Later, much later that night, after the gaggle of girls in the living room had fallen asleep, Jess sent me a text message, “Check your email.”

She had forwarded her Dad’s email.

For an hour we messaged back and forth. I was almost glad she didn’t see my tears, though I told her about them. She told me about her tears too. In her poetic, truthful and blunt manner she shared. She shared that, all these years later, in reading his emails, she could no longer hear his voice. I replied that all these years later, I can hear only conjure his voice in a fog of him as only a very young man.

Stories need attending. If we don’t find attending spaces we create new stories to live by.

I know.  

“Yet this is the story I continue to tell, because it’s easy and contains all my anger, and besides, in all the years, in all the tellings, I’ve honed it sharp enough to cut bone” (King, 2003).

If your story is silenced, then what? If my daughter’s story is silenced, then what?

To silence story is to oppress. Narrative is ongoing, open.

Sure, there are easy stories and we share these, most often effortlessly. However, there are messy stories and if you listen, we effortlessly seek spaces and connected relationships with which to share these too… well, until we are silenced.

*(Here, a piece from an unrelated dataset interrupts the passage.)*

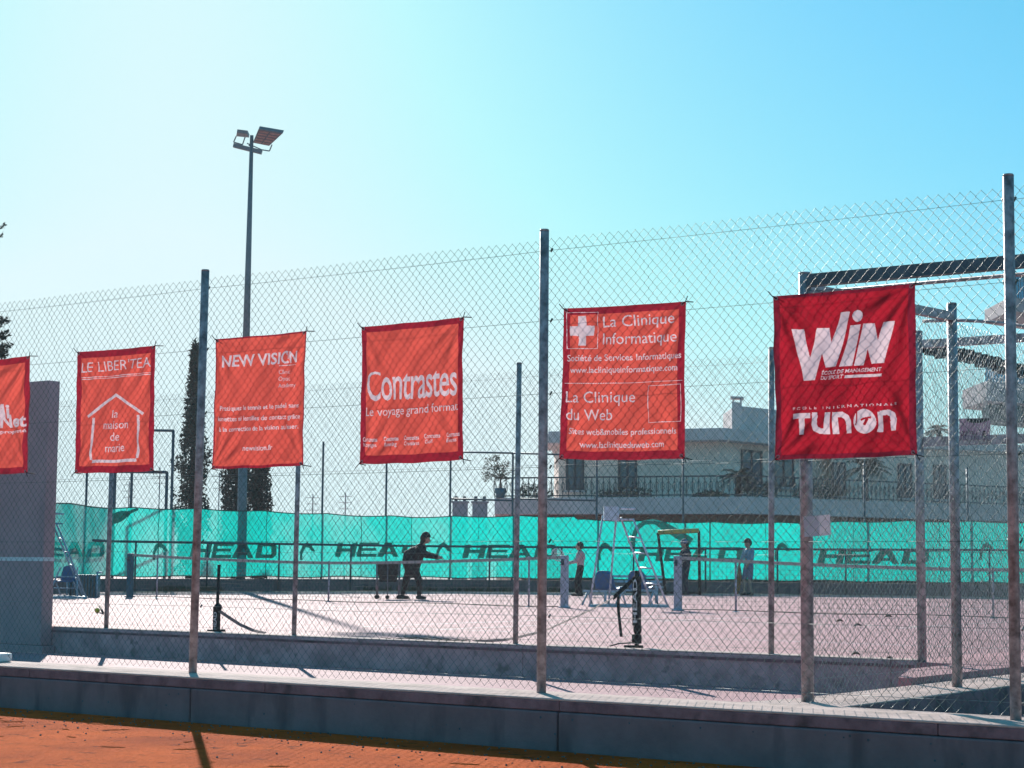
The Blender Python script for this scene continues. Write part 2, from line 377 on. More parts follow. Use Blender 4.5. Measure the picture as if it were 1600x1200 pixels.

If you silence students’ stories you discount them. If you silence my story you discount me. 

Listen.

“We were called to attend to the multiple narrative unities of participants’ and our lives as a way to not hide, deny, or silence the multiplicity of participants’ and our life compositions or the shared narrative unities being co-authored between us” (Clandinin et al, 2006). Trust me. If you won’t allow me to share my narrative, I will find another story to live by, another place where my narrative is honoured, another place – another place that is not school or home or family – where stories bind me.

In some way, in some space, we story.

4 thoughts on “Stories Need Attending

    1. Your feedback is always what I seek most, first. I have (re)learned everything about myself, all of Albert’s teachings living alongside you. You listen, beautifully. My entire life, I hope to come to listen, to attend as well as you.Thank you for trusting me to share our stories, your stories, me. Thank you for listening. I love you.

    1. I like stories. And I can say the same about you, Grant. I was writing tonight, wondering about story-spaces; I was thinking about your attending classroom-story place. You like stories, too. Thank you for listening, for sharing, for understanding.